There are some downsides to the LEAF’s low pricing. The back seat has limited legroom, meaning tall adults may feel a bit snug. The cabin is comfortable, with some of the best seats in its class, but refinement lags top rivals. The Nissan LEAF is an excellent first car for shoppers wanting electric driving without the complicated tech or a steep price tag.

Browse Nissan LEAF listings here.

Polestar 2


You would be forgiven for not having heard of Polestar. A subsidiary of Volvo, Polestar is a Swedish brand building high-performance electric vehicles. Like Volvos, they also emphasize vehicle safety and technology.


The Polestar 2 is the company’s sedan. There is also the Polestar 1, a much more expensive supercar. The 2 model starts around $60,000, its sleek body styling concealing a 408-hp electric powertrain and all-wheel-drive. Like other modern luxury cars, it features power-folding mirrors, a panoramic moonroof, and a motion-activated power liftgate.

The Polestar 2 is a great all-weather vehicle. Its spacious and elegant cabin has front and rear heated seats, a remote engine starter, and a heated steering wheel. Those in the back will appreciate the premium audio system and top-shelf standard trim.

How Are EVs Different?

Electric cars differ from most other vehicles on the road as they lack an engine. They require no gas, diesel, or other fuel. They run solely on electricity, provided to them by a roadside fast-charging station or a household power outlet. Recharging an electric car’s battery is as simple as refueling a gas tank. It does take a little longer, but EV technology is advancing every day, making the charging process faster than ever.
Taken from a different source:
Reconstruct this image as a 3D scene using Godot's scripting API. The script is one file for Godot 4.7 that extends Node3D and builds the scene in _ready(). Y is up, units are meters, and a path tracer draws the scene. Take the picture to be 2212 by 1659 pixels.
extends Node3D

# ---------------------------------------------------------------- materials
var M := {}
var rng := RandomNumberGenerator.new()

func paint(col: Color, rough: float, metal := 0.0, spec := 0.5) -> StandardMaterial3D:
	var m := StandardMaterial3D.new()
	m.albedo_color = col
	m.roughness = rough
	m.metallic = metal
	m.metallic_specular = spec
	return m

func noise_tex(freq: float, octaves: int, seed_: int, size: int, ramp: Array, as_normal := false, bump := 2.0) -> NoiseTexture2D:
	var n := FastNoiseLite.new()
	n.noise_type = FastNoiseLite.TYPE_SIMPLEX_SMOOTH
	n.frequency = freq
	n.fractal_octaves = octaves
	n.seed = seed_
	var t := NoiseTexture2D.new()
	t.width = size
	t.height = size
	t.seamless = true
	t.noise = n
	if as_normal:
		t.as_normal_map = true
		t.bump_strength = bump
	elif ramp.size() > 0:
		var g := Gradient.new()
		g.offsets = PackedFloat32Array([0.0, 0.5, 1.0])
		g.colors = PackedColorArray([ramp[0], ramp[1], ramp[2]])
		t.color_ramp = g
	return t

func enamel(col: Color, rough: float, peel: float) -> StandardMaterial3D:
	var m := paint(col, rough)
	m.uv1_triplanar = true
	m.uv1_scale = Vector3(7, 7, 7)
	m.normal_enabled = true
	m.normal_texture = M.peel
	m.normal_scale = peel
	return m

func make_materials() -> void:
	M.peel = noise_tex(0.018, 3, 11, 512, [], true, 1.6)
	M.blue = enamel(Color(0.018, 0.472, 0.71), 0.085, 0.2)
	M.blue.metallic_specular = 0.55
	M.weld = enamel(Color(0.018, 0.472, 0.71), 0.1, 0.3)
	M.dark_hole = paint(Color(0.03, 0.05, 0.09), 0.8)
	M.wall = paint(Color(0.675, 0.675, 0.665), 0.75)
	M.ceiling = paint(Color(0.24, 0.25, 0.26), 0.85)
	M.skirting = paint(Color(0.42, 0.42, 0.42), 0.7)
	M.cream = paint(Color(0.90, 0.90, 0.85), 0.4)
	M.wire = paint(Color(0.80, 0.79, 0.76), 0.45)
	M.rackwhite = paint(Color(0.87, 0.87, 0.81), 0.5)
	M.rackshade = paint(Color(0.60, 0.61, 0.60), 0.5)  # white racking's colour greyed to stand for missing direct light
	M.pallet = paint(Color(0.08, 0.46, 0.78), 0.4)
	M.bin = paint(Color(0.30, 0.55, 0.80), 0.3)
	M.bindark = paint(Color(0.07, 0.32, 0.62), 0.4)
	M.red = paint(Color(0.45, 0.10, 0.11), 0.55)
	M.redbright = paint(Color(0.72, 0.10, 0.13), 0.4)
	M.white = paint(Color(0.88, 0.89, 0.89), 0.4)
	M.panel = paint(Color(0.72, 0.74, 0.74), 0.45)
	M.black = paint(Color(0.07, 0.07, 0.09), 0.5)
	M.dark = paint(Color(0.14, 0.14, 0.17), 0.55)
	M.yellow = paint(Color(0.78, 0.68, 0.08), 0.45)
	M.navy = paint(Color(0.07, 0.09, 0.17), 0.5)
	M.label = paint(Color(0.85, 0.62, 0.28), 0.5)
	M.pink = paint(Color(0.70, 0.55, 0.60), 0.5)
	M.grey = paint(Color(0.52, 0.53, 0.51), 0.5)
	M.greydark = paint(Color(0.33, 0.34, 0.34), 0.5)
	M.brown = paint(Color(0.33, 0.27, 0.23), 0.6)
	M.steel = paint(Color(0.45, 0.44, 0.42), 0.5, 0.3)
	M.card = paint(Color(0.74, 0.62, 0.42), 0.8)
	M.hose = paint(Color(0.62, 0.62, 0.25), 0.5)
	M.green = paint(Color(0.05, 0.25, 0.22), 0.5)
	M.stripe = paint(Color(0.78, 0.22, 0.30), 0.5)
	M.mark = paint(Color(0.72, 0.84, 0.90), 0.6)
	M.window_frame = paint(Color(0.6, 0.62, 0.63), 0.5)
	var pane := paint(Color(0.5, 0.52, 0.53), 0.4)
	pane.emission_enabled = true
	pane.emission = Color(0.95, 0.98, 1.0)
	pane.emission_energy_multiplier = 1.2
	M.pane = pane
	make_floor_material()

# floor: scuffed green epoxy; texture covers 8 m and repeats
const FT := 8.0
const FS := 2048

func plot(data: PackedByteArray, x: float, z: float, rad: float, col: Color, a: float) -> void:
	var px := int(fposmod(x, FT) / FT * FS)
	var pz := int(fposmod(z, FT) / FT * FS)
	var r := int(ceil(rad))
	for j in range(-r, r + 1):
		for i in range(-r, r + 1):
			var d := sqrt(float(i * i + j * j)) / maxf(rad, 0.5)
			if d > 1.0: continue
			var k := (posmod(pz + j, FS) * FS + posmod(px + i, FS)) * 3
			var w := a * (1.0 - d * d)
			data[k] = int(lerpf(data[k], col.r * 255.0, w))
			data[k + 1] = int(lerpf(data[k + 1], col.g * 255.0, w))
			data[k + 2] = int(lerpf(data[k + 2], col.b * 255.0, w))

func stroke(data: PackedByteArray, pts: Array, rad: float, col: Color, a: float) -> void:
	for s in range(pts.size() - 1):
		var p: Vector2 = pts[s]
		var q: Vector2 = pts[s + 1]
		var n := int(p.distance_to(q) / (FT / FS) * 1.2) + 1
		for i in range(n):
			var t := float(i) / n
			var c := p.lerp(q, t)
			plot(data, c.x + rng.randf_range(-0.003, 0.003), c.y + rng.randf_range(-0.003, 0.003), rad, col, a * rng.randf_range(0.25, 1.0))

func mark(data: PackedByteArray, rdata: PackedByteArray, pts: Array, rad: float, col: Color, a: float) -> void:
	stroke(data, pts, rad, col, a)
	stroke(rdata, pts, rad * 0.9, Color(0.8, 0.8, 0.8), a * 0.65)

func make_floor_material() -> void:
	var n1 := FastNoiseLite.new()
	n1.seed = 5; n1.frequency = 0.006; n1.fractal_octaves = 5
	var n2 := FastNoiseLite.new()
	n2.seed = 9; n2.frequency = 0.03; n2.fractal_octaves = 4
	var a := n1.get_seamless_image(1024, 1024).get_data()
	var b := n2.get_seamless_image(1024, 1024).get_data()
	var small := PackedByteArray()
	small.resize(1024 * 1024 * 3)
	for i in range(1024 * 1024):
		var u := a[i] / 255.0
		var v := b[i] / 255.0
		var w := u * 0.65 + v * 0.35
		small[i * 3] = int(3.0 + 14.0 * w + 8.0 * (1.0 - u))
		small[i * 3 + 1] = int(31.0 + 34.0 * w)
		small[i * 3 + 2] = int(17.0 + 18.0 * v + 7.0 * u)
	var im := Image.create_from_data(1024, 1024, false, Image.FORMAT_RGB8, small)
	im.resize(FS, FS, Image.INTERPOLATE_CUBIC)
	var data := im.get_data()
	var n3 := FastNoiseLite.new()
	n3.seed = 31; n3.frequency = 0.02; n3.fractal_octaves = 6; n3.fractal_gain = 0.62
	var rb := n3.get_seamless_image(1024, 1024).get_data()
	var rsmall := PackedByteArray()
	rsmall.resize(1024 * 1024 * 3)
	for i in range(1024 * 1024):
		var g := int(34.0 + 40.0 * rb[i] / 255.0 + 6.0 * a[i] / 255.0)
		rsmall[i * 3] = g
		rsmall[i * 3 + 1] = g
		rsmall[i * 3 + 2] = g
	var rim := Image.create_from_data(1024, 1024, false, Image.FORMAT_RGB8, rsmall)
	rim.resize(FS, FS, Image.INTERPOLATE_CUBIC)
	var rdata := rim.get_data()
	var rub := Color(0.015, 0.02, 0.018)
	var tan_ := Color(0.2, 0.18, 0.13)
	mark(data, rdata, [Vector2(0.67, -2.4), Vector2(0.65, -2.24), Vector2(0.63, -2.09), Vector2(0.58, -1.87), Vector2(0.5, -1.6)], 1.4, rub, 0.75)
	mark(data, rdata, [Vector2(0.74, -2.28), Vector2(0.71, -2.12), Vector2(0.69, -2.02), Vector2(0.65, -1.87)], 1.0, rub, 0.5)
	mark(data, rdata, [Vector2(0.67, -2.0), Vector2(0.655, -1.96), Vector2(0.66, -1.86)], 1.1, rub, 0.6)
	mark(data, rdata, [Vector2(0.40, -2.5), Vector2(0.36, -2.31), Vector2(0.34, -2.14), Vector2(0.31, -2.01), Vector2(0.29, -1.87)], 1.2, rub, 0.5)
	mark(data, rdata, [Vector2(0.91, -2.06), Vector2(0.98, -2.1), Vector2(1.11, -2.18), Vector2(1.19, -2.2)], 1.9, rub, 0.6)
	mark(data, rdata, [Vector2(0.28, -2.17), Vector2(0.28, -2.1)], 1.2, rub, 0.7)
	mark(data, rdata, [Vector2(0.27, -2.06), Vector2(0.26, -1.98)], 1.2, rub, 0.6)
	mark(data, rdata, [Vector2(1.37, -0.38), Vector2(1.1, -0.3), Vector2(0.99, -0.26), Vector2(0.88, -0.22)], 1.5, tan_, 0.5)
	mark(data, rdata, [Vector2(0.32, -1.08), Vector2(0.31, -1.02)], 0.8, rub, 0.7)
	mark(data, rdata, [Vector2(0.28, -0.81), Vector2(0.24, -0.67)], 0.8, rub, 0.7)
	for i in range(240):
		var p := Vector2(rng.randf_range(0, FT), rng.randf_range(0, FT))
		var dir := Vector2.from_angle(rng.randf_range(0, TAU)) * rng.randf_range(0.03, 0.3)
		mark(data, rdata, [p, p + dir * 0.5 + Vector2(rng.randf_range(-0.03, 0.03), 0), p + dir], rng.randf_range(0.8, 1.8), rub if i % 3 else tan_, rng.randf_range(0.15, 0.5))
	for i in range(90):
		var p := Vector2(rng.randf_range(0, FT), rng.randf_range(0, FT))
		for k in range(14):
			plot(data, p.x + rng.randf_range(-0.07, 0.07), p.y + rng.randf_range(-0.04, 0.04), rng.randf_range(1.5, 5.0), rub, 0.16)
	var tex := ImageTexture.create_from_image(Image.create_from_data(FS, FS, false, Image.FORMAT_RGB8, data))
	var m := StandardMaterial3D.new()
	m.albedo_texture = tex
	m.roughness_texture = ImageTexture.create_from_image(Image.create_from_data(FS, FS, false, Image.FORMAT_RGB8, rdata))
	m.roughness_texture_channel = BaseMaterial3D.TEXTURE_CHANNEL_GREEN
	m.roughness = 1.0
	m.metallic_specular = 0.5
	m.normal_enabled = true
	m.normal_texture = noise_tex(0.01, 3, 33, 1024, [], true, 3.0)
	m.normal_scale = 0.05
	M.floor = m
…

Instead of an engine, the electric vehicle uses a large battery pack for storing electric charge, plus one or more electric motors for putting that power to work in the axles.

What Are the Benefits of EVs?

Buying an electric car can reap numerous benefits. The most obvious is the lack of carbon emissions. EVs emit zero emissions while driving, unlike other vehicles on the road, more efficient than gas engines, saving money for the vehicle owner. Electric vehicle’s near-silent operation and rapid acceleration make them pleasant roadgoing companions. Meanwhile, many states offer significant tax incentives on the purchase of an electric car.